Khodorkovsky in the media
The so-called “Yukos case” sparked intense debates in the Russian media and society in general. Right wing politicians, HR activists and media close to the Open Russia Foundation took Khodorkovsky’s side, while state-owned media outlets advocated the authorities’ position. A group of activists even put forward Khodorkovsky’s candidacy in parliamentary by-elections in autumn 2005.
Khodorkovsky has written several resonant articles while in custody, most notable “The Left Turn,” published in August 2005. In it he distanced himself from his rightist views and advocated stronger social policies and a greater state role. In September 2008, Khodorkovsky published an article in which he defended Russia’s actions in repelling Georgia’s aggression against South Ossetia. In November 2008, he published an article saying that the international financial crisis must cause he world to turn to neo-socialism – a system with a strong state role and social guarantees for the masses.

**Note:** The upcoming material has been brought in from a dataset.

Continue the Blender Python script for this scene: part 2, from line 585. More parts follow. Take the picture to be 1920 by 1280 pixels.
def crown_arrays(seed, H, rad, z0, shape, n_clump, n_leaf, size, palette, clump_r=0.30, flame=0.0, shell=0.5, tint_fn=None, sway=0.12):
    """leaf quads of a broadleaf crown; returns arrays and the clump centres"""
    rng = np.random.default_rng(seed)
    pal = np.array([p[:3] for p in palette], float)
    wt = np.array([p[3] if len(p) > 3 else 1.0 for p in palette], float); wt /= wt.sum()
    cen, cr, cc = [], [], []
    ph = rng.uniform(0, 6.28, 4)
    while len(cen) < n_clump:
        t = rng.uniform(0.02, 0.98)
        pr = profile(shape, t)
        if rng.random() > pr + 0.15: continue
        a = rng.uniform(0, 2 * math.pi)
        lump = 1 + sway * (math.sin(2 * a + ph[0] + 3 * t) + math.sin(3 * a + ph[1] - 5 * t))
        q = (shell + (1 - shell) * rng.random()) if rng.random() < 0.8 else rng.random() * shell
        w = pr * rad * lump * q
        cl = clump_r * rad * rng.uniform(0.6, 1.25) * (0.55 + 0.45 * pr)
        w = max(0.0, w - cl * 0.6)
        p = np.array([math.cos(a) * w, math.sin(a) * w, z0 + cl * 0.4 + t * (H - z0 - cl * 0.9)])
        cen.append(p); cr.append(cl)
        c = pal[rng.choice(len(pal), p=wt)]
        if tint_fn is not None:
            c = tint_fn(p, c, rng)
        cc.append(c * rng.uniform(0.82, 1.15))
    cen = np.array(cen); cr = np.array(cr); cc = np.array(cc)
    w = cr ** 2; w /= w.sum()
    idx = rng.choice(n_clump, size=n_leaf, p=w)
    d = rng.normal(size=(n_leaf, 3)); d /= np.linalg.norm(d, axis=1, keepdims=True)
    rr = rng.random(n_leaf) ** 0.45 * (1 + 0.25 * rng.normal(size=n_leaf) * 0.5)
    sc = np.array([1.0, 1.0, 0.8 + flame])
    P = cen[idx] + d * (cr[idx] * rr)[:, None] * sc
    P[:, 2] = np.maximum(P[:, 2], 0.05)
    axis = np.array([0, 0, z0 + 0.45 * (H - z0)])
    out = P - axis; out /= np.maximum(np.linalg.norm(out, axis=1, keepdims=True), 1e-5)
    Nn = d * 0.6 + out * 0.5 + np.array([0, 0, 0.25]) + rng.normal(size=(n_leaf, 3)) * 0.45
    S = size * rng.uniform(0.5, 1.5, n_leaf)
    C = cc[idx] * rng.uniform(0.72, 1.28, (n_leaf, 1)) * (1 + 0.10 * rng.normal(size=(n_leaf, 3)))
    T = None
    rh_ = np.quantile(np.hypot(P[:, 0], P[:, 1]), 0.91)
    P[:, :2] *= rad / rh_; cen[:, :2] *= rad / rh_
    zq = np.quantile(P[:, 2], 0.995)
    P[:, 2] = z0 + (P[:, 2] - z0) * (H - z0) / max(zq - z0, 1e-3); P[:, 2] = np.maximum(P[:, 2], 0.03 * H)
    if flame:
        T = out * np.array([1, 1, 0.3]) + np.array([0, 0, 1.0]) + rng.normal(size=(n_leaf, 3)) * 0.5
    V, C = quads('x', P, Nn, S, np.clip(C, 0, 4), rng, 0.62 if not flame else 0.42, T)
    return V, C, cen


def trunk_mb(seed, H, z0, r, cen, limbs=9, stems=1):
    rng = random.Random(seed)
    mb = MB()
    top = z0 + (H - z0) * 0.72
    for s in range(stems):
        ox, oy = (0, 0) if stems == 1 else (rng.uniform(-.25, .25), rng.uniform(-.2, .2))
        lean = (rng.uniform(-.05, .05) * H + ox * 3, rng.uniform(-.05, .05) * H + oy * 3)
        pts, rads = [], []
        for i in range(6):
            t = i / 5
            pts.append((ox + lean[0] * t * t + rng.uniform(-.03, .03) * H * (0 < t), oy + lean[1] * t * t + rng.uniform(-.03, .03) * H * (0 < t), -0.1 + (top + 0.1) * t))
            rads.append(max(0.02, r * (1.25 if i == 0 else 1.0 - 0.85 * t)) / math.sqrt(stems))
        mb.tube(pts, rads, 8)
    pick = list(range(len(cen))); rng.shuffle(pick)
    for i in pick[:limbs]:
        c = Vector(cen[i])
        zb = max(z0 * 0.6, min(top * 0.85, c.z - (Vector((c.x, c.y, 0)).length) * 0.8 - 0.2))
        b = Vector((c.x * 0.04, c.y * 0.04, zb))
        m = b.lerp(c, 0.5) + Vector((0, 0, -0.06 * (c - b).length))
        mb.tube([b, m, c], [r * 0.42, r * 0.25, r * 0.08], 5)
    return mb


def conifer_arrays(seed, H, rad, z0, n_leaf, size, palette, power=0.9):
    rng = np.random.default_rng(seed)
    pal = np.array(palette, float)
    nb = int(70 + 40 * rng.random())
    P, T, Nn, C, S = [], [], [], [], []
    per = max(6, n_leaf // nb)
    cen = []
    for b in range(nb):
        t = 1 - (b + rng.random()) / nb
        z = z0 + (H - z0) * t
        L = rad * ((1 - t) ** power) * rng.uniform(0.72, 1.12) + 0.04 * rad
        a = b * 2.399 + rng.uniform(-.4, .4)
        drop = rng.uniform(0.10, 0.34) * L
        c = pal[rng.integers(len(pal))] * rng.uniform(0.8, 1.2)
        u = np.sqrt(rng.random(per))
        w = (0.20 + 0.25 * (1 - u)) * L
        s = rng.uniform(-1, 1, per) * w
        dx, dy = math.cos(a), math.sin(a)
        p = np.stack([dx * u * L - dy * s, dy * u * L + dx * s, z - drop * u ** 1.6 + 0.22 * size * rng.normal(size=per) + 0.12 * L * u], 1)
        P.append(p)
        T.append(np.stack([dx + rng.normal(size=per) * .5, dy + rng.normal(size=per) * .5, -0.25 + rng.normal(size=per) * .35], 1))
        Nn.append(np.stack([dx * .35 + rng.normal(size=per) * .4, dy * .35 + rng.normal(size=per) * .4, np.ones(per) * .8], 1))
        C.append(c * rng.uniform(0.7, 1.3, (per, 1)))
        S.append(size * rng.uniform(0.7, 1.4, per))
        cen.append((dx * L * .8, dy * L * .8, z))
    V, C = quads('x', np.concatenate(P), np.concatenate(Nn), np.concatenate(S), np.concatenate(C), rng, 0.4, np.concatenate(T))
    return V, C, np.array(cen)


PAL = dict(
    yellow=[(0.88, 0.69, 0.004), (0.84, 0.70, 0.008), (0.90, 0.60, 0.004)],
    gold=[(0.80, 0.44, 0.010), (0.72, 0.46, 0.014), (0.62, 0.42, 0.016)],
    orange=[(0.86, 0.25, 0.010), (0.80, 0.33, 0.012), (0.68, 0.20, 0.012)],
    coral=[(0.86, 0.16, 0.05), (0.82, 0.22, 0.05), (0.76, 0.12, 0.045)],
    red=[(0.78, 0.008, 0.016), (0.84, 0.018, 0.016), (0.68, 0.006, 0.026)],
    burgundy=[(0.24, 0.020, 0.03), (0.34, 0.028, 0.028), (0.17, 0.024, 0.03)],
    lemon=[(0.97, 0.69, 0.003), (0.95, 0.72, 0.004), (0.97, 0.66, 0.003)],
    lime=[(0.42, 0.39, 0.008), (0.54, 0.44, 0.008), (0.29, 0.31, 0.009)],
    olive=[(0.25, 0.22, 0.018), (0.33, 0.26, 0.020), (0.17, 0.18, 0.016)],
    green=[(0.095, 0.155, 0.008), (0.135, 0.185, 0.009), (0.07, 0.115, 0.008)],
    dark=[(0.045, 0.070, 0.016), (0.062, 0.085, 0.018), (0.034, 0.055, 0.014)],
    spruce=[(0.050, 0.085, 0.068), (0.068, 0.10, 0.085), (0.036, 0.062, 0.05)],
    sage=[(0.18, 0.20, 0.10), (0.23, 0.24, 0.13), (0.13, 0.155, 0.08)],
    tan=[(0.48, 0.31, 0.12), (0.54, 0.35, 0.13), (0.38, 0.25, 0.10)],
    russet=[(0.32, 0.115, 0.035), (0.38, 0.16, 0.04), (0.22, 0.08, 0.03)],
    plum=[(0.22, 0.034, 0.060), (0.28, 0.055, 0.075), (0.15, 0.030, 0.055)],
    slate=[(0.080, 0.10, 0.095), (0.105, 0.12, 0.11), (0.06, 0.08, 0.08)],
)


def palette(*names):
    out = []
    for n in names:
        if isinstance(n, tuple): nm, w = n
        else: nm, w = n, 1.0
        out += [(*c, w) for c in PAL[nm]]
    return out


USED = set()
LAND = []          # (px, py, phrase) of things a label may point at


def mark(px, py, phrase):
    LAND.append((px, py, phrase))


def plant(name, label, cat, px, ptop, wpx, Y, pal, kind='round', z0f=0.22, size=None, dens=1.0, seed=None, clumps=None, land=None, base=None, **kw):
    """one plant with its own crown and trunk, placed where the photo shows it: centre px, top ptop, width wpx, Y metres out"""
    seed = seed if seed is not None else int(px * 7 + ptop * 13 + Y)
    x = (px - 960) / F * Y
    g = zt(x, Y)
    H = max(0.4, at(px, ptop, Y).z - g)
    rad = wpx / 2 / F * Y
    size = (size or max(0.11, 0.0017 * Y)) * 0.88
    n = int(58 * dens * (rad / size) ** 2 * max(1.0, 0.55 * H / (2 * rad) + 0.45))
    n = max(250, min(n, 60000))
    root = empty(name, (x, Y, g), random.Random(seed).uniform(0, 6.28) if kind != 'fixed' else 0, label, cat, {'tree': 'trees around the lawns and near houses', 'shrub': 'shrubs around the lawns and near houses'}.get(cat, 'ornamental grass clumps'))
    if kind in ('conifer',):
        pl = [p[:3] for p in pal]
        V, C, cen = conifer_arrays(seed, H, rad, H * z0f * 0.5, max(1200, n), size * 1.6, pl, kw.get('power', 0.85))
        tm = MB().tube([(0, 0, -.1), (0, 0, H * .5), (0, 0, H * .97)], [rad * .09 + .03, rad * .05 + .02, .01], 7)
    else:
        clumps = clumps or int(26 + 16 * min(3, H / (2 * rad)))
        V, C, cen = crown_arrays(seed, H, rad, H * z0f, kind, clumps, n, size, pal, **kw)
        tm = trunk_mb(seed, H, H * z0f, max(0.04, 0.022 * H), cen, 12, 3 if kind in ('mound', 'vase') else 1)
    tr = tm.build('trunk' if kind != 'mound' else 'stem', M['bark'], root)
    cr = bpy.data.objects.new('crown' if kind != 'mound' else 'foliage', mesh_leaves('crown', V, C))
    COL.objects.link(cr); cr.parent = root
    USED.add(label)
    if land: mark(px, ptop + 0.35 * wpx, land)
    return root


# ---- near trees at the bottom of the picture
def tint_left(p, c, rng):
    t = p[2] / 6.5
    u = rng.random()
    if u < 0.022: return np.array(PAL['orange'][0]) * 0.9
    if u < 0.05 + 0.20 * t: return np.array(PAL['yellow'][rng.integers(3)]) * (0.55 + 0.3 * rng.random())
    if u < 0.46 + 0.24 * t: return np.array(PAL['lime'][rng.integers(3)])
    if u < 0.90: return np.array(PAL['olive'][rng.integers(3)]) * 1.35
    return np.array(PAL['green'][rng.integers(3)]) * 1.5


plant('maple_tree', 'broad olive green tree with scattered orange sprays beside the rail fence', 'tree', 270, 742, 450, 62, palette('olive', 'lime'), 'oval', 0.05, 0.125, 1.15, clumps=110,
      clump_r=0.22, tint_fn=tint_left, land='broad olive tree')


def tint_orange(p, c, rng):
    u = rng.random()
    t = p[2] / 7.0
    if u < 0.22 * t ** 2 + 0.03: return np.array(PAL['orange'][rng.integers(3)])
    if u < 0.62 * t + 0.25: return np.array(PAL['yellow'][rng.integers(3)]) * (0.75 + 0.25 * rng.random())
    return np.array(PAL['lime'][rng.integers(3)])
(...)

In October 2009, Khodorkovsky wrote an article in which he questioned the modernization plans suggested by President Dmitry Medvedev, saying that economic and social changes were not real without abandoning the authoritarian style in politics.
Personal life
Khodorkovsky has been married twice – the first time was during his institute studies, to a fellow student Elena. In 1985, Khodorkovsky’s wife gave birth to son Pavel, but the marriage did not last long. He married for the second time in 1990. Khodorkovsky’s second wife Inna worked in a junior position in the Menatep bank. In 1991, she gave birth to a girl, Anastasia, and in 1999 to twin boys, Gleb and Ilya.